Comment Sharon fait diversion
Si Sharon veut empêcher tout accord israélo-palestinien, il lui suffit d’insister – comme il le fait – sur la nécessité de faire précéder le moindre geste d’Israël par « cent pour cent d’efforts » contre le terrorisme de la part d’Abou Mazen. Il lui suffit de proclamer – comme il le fait – qu’avant toute mise en oeuvre de la feuille de route Israël doit d’abord faire discuter les quatorze objections qu’il lui a faites. Il lui suffit de continuer – comme il le fait – les assassinats ciblés, enflammant ainsi les extrémistes et faisant apparaître les forces de sécurité d’Abou Mazen comme des supplétifs d’Israël. Le nouveau Premier ministre palestinien est déjà assez faible ; il n’a aucune chance contre une telle détermination d’Israël.

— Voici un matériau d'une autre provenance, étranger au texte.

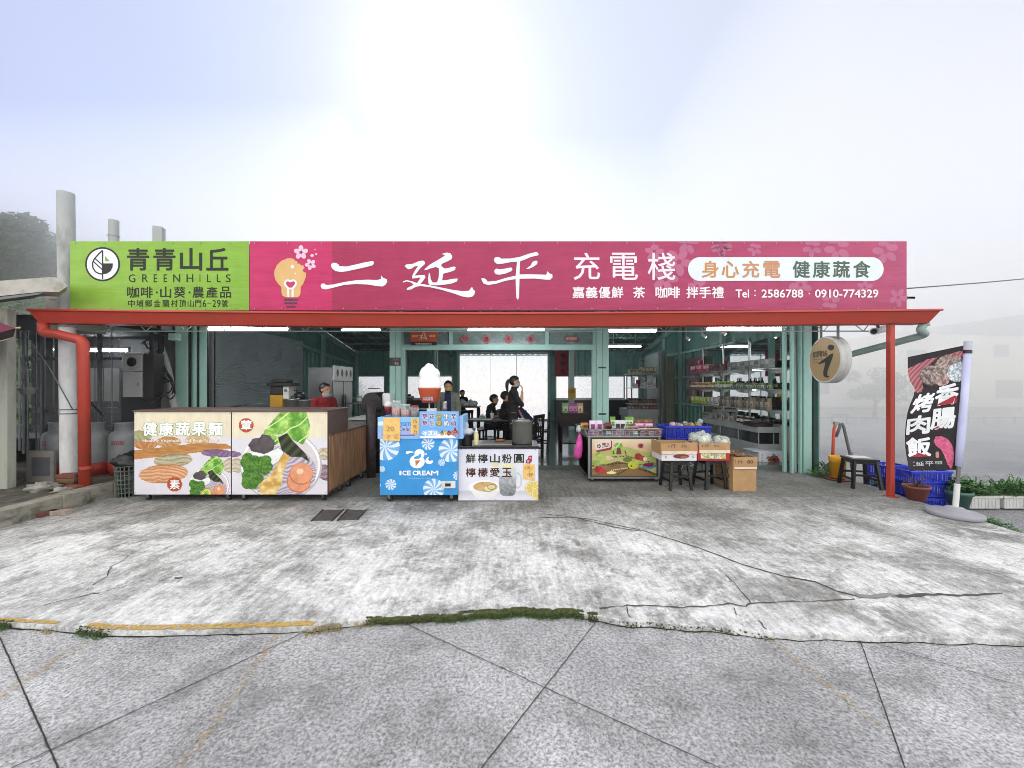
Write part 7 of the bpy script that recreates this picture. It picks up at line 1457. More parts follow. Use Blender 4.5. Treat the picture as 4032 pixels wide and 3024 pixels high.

Pourquoi Sharon souhaiterait-il un échec d’Abou Mazen ? Parce qu’un véritable processus de paix conduirait presque certainement à un accord dont les modalités seraient inacceptables par Sharon. Israël devrait restituer tous les territoires de Cisjordanie et de Gaza (sauf peut-être 5 %), plus les quartiers palestiniens de Jérusalem, et reloger des dizaines de milliers de colons juifs. Ces conditions ont été acceptées par l’administration Clinton, par le dernier gouvernement israélien et la grande majorité de la population d’Israël, mais Sharon les voit comme un suicide. Son objectif politique central a été de déplacer le consensus international sur un autre problème : de quel territoire et de quelle souveraineté devrait disposer un futur État palestinien de sorte qu’Israël conserve, par exemple, la plus grande partie de la Cisjordanie et tout Jérusalem ? Ce pourquoi il ne cesse de répéter que son but est un « accord intérimaire à long terme » avec les Palestiniens.
Sharon a préparé un plan de rechange plus conciliant. En visite à Washington, il y a un mois, son principal collaborateur, Dov Weisglass, a évoqué une série de concessions possibles à Abou Mazen. Elles allaient du domaine humanitaire, comme l’octroi aux Palestiniens d’un plus grand nombre de visas de travail en Israël, au domaine politique, par exemple la libération d’un contingent de prisonniers palestiniens, ou le redéploiement des forces israéliennes dans certains secteurs de Gaza, pour tester la capacité d’Abou Mazen d’y assurer la paix.
Les idées de Dov Weisglass restent très en retrait des obligations d’Israël, mais leur application pourrait marquer un premier pas. Sur les colonies, par exemple, l’envoyé de Sharon a rejeté l’exigence de geler toute construction. Il a déclaré néanmoins qu’Israël était prêt à démanteler les douzaines d’« avant-postes » créés depuis deux ans. S’il le faisait vraiment, cela forcerait probablement Sharon à remanier son actuel gouvernement de droite et donnerait à Abou Mazen un réel coup de pouce.